Segundo Marengo, o Brasil não é o único país afetado. “Conversei com colegas do Peru, Paraguai e Argentina e a situação por lá também está crítica. É um fenômeno continental.”

Ele lembra, também, que a Europa enfrentou situações atípicas neste ano. “No verão do hemisfério norte também tivemos ondas de calor. Nos países Alemanha, Portugal e Itália tiveram ondas de calor, só que eles não são países tropicais. Ou seja, para eles teve um impacto muito grave”.

Enquanto parte do Brasil encara um calor inédito, a região Sul do país volta a se preocupar com as chuvas. Essas condições estão de acordo com as características do El Niño, porém, de maneira mais intensa que a esperada.

Marengo teme que, talvez, o pior ainda não tenha passado. “Se as coisas continuarem evoluindo na forma como está, de fato, nós poderemos ter no Sudeste temperaturas mais altas porque o impacto do El Niño no Sudeste não é tanto nas chuvas, mas nas temperaturas”.

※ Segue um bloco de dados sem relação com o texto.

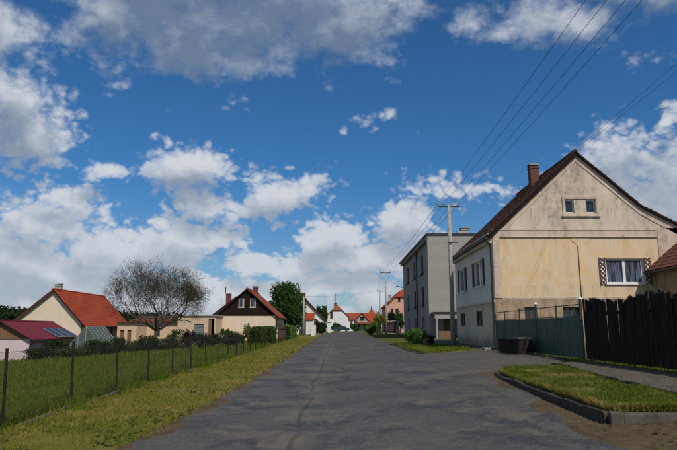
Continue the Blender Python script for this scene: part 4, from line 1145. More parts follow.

Fazendo uma previsão mais distante, o professor acredita que o clima está encontrando um novo equilíbrio, o que pode ser muito perigoso para a população.

“O clima, agora, é diferente do clima do passado e pode ser diferente do clima do futuro, um clima mais quente, mais seco, mais chuvoso em algumas áreas. E isso pode ser perigoso para nós como seres humanos. O planeta continuará existindo, não vai explodir, só nós como espécies poderíamos desaparecer.”